A thousand student-leaders from colleges across the country assembled in Washington, D.C., last month to attend the 2nd annual Campus Progress National Student Conference, sponsored by the Center for American Progress, a liberal advocacy group. The keynote speaker, U.S. Sen. Barack Obama, D.-Ill., the nation’s only Black senator, urged the enthusiastic student audience to find opportunities to serve the public good rather than chase after high-paying jobs.

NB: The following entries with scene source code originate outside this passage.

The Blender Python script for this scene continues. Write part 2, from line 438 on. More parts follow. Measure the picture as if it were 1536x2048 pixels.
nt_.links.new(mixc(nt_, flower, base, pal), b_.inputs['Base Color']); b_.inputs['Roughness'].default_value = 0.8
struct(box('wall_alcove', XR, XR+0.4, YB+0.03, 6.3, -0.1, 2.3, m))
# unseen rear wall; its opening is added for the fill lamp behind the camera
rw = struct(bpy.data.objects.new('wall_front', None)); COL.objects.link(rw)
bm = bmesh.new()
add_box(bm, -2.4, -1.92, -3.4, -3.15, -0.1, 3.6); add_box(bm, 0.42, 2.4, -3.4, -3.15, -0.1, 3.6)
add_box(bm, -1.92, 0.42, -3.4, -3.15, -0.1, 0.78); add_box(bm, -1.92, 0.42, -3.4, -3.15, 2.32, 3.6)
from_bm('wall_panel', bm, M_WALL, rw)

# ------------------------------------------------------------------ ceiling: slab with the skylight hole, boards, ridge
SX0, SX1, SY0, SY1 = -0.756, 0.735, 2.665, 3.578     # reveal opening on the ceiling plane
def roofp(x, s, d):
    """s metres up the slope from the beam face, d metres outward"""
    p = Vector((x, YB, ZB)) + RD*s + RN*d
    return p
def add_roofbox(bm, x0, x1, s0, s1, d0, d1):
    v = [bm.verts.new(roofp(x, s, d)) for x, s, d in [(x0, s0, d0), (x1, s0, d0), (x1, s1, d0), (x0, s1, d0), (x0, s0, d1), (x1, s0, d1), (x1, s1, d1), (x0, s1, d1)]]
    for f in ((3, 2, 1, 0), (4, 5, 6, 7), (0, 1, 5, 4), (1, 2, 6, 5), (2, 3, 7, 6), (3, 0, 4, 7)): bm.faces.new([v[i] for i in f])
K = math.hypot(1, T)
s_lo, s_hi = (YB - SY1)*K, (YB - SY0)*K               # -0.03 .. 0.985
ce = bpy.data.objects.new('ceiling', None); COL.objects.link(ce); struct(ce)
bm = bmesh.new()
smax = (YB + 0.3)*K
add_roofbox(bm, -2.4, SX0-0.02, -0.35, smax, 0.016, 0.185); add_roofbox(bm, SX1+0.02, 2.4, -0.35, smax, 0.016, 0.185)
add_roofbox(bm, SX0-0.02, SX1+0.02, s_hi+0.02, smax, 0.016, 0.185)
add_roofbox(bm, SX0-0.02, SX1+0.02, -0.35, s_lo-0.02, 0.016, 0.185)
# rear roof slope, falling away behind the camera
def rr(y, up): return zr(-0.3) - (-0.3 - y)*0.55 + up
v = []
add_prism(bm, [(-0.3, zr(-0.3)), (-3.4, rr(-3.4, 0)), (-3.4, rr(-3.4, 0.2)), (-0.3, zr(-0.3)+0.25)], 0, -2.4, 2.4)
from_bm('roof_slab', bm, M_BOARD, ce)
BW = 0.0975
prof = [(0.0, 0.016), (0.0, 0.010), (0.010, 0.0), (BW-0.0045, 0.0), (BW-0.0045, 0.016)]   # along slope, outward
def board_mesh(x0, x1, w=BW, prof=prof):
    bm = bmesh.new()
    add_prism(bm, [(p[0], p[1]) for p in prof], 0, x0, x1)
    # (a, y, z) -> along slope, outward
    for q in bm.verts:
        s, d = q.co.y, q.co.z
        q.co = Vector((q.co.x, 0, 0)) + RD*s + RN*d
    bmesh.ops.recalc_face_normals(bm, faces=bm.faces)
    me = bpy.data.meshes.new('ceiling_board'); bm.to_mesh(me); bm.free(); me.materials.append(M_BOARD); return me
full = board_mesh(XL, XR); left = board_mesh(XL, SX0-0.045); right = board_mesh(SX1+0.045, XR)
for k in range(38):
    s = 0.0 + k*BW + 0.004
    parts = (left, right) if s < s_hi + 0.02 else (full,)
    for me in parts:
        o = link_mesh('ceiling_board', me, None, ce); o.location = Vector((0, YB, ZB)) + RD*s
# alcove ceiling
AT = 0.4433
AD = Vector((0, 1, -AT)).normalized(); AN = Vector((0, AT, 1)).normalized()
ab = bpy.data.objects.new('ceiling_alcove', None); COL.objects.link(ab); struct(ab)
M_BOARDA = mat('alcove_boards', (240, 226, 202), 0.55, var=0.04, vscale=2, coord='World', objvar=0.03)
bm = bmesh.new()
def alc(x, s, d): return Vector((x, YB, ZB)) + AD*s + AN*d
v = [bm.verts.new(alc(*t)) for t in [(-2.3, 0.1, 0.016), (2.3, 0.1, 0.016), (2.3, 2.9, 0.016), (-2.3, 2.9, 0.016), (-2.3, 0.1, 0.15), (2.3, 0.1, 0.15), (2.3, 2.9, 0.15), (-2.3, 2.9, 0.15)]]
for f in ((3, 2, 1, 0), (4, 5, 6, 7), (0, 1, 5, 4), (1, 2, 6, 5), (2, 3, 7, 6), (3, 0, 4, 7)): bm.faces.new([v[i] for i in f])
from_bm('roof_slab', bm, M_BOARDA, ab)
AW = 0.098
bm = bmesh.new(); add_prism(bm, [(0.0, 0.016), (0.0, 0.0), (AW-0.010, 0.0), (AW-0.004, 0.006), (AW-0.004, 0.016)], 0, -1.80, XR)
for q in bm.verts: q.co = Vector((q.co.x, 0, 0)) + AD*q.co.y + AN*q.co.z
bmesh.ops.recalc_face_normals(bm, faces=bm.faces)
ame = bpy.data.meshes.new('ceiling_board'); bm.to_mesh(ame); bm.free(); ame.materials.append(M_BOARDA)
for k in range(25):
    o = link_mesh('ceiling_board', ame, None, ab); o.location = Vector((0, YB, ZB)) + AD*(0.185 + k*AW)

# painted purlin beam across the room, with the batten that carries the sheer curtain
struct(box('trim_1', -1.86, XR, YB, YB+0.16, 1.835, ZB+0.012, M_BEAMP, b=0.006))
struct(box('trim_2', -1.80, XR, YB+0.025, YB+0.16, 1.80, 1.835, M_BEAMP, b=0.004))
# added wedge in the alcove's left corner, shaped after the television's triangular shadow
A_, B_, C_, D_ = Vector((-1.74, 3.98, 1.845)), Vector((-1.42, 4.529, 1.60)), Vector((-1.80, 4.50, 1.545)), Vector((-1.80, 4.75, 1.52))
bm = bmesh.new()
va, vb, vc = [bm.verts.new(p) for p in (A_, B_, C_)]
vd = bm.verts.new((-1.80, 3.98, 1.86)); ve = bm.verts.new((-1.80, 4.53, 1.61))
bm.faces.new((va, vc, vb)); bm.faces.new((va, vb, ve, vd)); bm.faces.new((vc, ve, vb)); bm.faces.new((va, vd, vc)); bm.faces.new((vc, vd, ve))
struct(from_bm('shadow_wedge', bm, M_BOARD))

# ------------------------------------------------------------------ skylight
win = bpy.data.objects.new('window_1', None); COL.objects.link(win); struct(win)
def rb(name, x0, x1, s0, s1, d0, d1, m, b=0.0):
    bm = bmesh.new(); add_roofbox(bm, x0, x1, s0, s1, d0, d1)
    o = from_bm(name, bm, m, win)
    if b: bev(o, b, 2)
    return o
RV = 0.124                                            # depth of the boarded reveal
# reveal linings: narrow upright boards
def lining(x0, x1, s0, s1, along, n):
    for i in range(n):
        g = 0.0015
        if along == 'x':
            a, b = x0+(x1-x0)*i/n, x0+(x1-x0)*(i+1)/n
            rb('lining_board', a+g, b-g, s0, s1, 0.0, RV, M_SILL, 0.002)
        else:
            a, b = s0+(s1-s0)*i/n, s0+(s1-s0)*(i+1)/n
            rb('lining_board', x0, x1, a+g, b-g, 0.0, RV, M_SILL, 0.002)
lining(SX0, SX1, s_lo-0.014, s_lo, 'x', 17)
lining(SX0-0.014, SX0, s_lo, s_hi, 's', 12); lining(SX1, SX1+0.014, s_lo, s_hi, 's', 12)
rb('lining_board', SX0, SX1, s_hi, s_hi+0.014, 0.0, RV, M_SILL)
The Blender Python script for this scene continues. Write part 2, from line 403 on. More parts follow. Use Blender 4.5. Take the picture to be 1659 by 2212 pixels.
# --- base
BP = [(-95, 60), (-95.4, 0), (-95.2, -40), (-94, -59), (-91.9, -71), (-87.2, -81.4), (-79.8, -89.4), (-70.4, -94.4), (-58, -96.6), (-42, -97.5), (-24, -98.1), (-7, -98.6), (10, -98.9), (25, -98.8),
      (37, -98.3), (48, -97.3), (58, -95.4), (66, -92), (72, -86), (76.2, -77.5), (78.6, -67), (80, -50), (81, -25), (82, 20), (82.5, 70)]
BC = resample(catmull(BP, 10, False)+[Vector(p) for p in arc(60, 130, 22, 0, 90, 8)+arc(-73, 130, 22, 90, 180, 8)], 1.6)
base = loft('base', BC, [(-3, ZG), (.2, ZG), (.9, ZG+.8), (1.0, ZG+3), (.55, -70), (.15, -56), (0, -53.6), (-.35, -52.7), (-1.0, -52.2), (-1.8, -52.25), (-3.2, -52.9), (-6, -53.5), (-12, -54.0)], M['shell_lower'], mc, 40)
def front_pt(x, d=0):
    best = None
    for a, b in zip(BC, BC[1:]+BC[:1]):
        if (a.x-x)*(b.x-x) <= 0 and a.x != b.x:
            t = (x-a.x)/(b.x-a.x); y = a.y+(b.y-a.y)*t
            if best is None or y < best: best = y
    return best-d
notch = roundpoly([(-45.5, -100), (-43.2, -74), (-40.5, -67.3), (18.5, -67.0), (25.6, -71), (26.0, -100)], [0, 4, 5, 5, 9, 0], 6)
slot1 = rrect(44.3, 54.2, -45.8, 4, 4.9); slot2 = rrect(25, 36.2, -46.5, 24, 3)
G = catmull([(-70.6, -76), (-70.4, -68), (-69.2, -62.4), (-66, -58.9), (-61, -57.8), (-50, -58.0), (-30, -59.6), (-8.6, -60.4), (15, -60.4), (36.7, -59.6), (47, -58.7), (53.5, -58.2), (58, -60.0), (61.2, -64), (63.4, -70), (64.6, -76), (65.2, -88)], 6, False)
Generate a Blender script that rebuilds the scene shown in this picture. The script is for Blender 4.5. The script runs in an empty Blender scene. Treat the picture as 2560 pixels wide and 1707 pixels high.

“It’s going to be easy to forget about this progressive political stuff or to just write a check or participate over the Internet and go chasing after the big house, the large salary and the nice suits and all the things that our money culture says that you should buy … I hope that you don’t get off that easy,” Obama said. “There’s nothing wrong with making money, but focusing your life solely on making a buck shows a certain poverty of ambition. It asks too little of yourself, and in the end, I suspect, will leave you unfulfilled.”

The senator also spoke out against what he called an “empathy deficit,” which he said blinds many to the plight of struggling members of society. Obama urged students to put themselves in the shoes of the despondent and downtrodden, adding that true personal fulfillment only comes through working towards the public good.

“At some level, your individual salvation depends on collective salvation. It’s only when you hitch yourself up to something bigger than yourself that you’re going to realize your true potential, and the world will benefit from that potential,” he said.

Obama also urged his heavily Democratic audience to seek common ground with those from all political persuasions, rather than only looking after the needs and desires of only their core political base, as he accused the Bush administration of doing.

He pointed out that even in “red” Republican states, Democrats make up 40 percent of the electorate, just as Republicans make up around 40 percent of the electorate in “blue” Democratic states. Categorizing states as “red” and “blue” belies the possibility of bi-partisan unity and cooperation within particular states, Obama added.

“The problem is that we’ve got a electoral structure that is winner-take-all. So it tends to magnify and distort the degree of division that exists in the country,” he said.